The teenager replied that she was.

‘Thanks to God,’ she said, adding: ‘I love him so much.’

She was charged over her failed attempt to go to Syria just over a week after Hussain’s death, on 12 April, and remanded into secure accommodation at Medway Secure Training Unit in Kent.

A subsequent search of her home revealed a secret phone stashed inside a cushion which had been delivered by Hussain’s sister, Tahzeem, in a heart-shaped box from her home in Coventry.

Rizlaine told police back in August 2016 that she had intended to travel to Syria with her younger sister but she was formally dropped from the investigation in December of that year.

There was no indication Dich had played any part in Safaa’s radicalisation or activity and investigators considered her to be just like any other concerned mother when she reported the girls missing.

But they then found extremist material on her phone in late 2016 and it quickly became apparent she not only encouraged but took an actively role in her daughters’ terrorist plots.

Recorded telephone calls between the siblings whilst Safaa was behind bars showed her encouraging Rizlaine to ‘carry the torch forward in her stead’.

Rizlaine told her younger sister on 24 April: ‘It’s going to be like me and a few sisters and stuff and we’re just gonna have fun.

‘It’s basically gonna be like a tea party and stuff.’

She added: ‘It’s gonna be fun it’s going to be on erm Thursday we’re gonna have this party.’

Dich drove her eldest daughter around major London landmarks near Westminster Bridge in her silver Vauxhall Astra as the pair carried out ‘hostile reconnaissance’ the following day.

On 26 April, the pair were seen buying knives and a rucksack on Wandsworth Road, southwest London.

Dich then carried out a series of U-turns in an attempt to throw counter terror officers off her trail as she drove home to Armada House in Lambeth.

Rizlaine travelled to her friend Barghouti’s home in Harlesden the following day where they discussed and practised carrying out a knife attack.

She voiced concerns that she would be too small to target a group of males and would opt instead for women or a man on his own.

Rizlaine also told Barghouti: ‘If I get tasered I’m asking that Allah gives me a heart attack.’

Barghouthi then asked: ‘How are you going to do it? What if they are faster than you?’

Boular replied: ‘I’ll put the knife into (inaudible) heart instead.’

Police moved in to arrest the pair and Rizlaine was shot and injured.

Dich was arrested as she visited Safaa at the Medway detention centre later the same day.

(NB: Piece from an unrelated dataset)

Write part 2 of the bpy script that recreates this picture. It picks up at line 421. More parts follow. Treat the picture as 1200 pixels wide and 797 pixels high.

Boular, of St George’s Wharf, Lambeth, southwest London, denied two counts of engaging in preparation for terrorist acts but was convicted of both charges by the jury.

She was sentenced to life in prison with a minimum term of 13 years.

Rizlaine was jailed for life with a minimum term of 16 years whilst Dich was jailed for six years and nine months last week.

Social worker Barghouthi had been due to be sentenced alongside them but the matter was adjourned after the issue of automatic deportation was raised in her case.

Judge Dennis jailed her for two years and four months meaning she will be thrown out of the country at the end of that sentence.